The data gathered pointed to Slave Lake having a higher level of homelessness than other similar areas.
A recommendation was outlined. McLaughlin said she would like to see the establishment of a regional leadership council. This council would be made up of interested leaders in the community and they would get together and talk.
McLaughlin got a lot of feedback about the Friendship Centre, stating that it is the leader on this issue. She pointed to the mat program specifically. Unfortunately the Friendship Centre gets very little funding for its efforts and is unable to help people long-term. Enns said the Friendship Centre has credibility and should be funded.
“I find that interesting,” she said.
Both McLaughlin and Enns feel any solution to the problem should be a coordinated effort.

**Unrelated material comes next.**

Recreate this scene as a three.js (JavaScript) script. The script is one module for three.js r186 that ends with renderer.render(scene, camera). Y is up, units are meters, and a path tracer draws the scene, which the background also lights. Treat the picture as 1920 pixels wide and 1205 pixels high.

She would like to see more education done on the topic, awareness raised and concerns to be shared. She recognized this will not be fixed overnight.
“There is still a lot to do,” she said.
The data was gathered by four university faculty members – McLaughlin, Enns, Academic Director of the Global Nursing Office and Professor Solina Richtner and Research Assistant Jill Ciesielski.
The data compiled in the report was gathered through a point-in-time survey and interviews. McLaughlin explained volunteers were found by the Slave Lake Native Friendship Centre for face-to-face interviews. These individuals made up the stakeholder group. These were people that were interested in the issue for various reasons. Homeless people were interviewed as well.